Regulators need standards for accuracy, analysis, and fraud reduction

Financial regulators rely heavily, in some cases solely, on corporate filings and data analytics to detect fraud schemes – including the practice colloquially known as ‘Pumping and Dumping’. This scheme attempts to inflate the price of a stock through recommendations based on false, misleading, or greatly exaggerated, statements. Corporate financial filings are essential to accurately identifying and extracting fraudulent activities, ultimately protecting investors.

If financial regulators adopted data standards across all reporting systems, it would make identifying fraud far easier. That is why our Coalition is working to persuade Congress to pass the Financial Transparency Act (H.R. 1530) (summary here). The FTA would require the eight major financial regulators to adopt common data standards for the information they collect from the private sector. The bill has gained thirty-two bipartisan cosponsors.
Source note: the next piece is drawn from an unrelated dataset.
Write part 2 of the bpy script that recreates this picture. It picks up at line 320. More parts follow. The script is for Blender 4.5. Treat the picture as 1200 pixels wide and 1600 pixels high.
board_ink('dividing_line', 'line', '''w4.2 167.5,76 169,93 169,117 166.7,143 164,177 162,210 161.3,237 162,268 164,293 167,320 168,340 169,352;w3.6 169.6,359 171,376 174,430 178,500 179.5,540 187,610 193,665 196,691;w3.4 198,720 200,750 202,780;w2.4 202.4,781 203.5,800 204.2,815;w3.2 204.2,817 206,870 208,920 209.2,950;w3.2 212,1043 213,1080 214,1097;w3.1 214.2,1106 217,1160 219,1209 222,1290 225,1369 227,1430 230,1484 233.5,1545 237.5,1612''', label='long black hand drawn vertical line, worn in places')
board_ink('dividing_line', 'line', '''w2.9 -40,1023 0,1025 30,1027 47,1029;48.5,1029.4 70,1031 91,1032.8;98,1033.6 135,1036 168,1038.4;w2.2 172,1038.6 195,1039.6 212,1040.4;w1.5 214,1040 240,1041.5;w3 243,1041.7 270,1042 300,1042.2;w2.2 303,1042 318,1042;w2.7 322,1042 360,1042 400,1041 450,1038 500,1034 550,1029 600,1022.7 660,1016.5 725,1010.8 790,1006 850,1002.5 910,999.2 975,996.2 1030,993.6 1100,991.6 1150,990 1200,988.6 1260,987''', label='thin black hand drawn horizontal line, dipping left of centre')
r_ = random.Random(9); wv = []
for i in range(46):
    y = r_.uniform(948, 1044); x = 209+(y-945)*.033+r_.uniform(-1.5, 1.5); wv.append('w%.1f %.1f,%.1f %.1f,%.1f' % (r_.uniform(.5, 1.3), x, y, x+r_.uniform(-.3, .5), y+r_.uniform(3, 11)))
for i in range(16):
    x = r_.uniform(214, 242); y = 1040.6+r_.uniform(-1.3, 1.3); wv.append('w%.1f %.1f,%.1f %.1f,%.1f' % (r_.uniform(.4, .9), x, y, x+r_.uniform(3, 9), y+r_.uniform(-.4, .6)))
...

When passed, it will be the nation’s first RegTech law.

Most notable “pump and dump” scheme include: ZZZZ Best Inc., Centennial Technologies and Satyam Computer Services.

Why the financial industry should embrace open data standards

During the final panel of the day, attendees heard financial industry experts describe why their colleagues should get behind open standards, and why the financial industry should welcome regulatory action.

Currently, financial entities rely on mostly manual reporting processes as they send information to government regulators. Under this outdated system, companies typically have one group who is responsible for preparing and another who is responsible for issuing the reporting. For larger companies, error is nearly inevitable in such a structure that is heavily reliant on layers of human oversight.

Data standardization means lower compliance costs for the financial industry, more efficient enforcement for regulators, and better transparency for investors – but only if regulators work together to modernize.